As president, Grant also took steps to protect the freedpeople and Unionists from white paramilitary or vigilante groups such as the Ku Klux Klan. The Klan, established in May 1866 as a social club in Tennessee, marked an aggressive challenge to the newly empowered blacks and to the federal government's Reconstruction efforts. The terrorist organization quickly spread across the South, attacking and terrorizing blacks and white Republicans. Using violence as a political tool, the Klan sought to undo Reconstruction by undermining the Republican Party, destabilizing the Reconstruction governments, and reestablishing white supremacy through the forced subordination of people of color and their Union supporters.

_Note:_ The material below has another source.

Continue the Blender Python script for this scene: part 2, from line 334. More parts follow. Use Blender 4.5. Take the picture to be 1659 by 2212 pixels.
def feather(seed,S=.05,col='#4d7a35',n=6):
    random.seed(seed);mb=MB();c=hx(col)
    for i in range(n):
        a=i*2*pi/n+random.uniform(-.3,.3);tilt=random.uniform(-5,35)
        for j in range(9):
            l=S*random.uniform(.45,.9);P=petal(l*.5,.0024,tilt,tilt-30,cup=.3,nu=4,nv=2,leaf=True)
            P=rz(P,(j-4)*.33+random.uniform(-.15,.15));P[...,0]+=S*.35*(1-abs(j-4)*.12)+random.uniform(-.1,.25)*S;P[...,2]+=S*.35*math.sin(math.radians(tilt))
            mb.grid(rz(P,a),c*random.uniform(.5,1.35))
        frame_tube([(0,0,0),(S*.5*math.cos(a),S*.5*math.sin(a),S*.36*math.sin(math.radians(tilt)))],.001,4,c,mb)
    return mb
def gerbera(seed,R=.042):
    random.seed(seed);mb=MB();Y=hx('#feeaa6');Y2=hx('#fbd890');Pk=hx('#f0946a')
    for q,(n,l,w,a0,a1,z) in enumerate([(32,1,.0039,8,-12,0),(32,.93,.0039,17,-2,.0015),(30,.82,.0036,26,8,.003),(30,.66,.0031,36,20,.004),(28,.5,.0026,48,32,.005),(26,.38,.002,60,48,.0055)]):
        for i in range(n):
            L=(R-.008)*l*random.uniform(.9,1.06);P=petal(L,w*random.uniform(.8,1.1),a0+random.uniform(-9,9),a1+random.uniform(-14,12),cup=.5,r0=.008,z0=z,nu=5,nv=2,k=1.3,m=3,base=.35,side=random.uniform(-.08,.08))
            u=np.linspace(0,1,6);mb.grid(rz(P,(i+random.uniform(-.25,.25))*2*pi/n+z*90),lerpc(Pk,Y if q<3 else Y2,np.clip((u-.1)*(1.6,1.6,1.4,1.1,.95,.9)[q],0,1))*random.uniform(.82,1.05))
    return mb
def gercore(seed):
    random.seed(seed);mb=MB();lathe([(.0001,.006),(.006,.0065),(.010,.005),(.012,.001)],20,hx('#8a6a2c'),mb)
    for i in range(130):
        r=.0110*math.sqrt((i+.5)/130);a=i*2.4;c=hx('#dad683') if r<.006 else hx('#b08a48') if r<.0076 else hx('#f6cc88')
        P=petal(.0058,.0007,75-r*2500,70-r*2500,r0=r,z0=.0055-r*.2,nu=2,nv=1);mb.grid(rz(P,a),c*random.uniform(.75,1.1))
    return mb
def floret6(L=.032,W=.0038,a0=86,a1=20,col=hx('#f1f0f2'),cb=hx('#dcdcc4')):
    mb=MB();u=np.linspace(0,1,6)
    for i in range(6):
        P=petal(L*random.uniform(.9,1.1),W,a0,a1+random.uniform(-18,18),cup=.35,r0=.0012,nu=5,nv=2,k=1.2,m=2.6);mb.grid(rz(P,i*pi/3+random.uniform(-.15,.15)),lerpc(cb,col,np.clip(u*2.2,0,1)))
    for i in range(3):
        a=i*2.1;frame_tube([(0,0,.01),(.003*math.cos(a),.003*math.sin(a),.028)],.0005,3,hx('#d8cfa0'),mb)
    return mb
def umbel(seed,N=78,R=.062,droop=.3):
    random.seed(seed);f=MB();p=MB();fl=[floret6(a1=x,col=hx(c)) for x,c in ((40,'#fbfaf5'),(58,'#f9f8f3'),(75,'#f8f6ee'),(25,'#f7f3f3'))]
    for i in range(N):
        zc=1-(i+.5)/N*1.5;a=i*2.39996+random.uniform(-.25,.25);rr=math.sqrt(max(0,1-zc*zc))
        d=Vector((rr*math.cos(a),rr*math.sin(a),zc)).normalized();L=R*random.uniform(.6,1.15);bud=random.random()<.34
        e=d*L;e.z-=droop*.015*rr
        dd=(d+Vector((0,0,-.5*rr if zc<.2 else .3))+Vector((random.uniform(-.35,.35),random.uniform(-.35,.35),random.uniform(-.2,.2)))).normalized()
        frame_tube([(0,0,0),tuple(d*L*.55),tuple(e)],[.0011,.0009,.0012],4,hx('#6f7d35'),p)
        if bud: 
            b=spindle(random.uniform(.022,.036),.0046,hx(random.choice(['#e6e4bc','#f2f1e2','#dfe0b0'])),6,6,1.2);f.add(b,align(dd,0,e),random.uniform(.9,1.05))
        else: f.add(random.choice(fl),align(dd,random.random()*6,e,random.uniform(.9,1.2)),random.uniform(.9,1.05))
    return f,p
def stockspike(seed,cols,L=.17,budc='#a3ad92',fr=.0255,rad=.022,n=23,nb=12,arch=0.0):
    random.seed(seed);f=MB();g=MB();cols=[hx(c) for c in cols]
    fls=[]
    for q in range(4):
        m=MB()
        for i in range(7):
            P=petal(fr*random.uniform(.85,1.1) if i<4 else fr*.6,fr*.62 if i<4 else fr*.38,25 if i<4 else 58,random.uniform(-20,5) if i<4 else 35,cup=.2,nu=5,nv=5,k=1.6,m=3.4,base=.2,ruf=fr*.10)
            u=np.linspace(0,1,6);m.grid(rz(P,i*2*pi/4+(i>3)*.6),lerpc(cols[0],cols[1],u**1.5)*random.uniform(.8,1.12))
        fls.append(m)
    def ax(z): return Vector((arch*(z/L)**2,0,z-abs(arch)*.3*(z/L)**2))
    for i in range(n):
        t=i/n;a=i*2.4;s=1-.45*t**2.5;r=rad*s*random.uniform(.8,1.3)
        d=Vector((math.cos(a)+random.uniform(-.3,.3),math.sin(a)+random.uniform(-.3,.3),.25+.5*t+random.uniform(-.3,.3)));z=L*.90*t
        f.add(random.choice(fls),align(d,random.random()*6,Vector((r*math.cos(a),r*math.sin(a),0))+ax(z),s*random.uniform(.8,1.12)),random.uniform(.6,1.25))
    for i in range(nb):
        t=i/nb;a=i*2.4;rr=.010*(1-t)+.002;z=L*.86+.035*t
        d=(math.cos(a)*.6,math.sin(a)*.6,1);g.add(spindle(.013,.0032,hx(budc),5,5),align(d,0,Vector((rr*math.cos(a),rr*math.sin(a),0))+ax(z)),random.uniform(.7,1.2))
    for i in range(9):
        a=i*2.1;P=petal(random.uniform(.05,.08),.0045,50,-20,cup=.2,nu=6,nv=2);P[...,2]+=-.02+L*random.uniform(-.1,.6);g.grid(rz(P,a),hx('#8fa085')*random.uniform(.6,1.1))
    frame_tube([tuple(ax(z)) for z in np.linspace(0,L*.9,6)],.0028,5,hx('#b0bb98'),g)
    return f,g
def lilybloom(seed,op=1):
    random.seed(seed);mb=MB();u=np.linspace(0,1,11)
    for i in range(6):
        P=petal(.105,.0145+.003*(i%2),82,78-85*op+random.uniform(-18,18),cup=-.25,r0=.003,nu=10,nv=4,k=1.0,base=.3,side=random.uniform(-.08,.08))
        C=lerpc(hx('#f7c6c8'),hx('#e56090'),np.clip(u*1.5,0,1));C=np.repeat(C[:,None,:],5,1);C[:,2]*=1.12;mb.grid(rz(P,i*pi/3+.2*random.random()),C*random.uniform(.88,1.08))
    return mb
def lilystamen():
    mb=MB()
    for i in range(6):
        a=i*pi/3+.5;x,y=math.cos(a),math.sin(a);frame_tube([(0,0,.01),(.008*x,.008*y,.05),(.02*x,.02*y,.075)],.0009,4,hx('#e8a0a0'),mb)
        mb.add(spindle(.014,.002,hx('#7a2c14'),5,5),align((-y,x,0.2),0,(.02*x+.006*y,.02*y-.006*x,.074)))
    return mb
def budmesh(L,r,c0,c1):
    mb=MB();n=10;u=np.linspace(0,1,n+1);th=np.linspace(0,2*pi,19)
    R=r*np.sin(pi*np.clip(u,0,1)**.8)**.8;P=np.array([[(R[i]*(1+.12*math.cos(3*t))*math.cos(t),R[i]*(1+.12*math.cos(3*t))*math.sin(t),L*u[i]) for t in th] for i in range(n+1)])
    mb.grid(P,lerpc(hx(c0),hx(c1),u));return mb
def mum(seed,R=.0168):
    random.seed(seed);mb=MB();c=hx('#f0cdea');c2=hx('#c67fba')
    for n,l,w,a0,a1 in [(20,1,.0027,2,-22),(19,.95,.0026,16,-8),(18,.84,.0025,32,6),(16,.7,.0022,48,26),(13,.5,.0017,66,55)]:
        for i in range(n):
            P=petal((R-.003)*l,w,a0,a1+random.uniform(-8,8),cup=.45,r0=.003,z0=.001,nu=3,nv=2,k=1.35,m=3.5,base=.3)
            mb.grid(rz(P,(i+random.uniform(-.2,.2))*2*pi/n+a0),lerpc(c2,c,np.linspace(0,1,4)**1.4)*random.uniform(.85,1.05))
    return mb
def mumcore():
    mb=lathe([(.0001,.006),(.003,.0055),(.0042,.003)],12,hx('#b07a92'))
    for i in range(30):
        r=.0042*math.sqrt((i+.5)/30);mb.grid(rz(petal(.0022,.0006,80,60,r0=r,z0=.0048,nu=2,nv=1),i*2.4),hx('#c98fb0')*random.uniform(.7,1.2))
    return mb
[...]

Three Enforcement Acts (May 31, 1870; February 28, 1871; and April 20, 1871) imposed federal protection and supervision of voting in the South, outlawed terrorist conspiracies, and authorized the president to suspend the writ of habeas corpus in areas where lawlessness ruled. This legislation worked to some degree in preventing voter intimidation, fraud, and bribery, and in protecting the right under federal law of all citizens, black and white, to vote. Nonetheless, Klan violence became so severe that in 1871 Grant suspended the writ of habeas corpus in several South Carolina counties.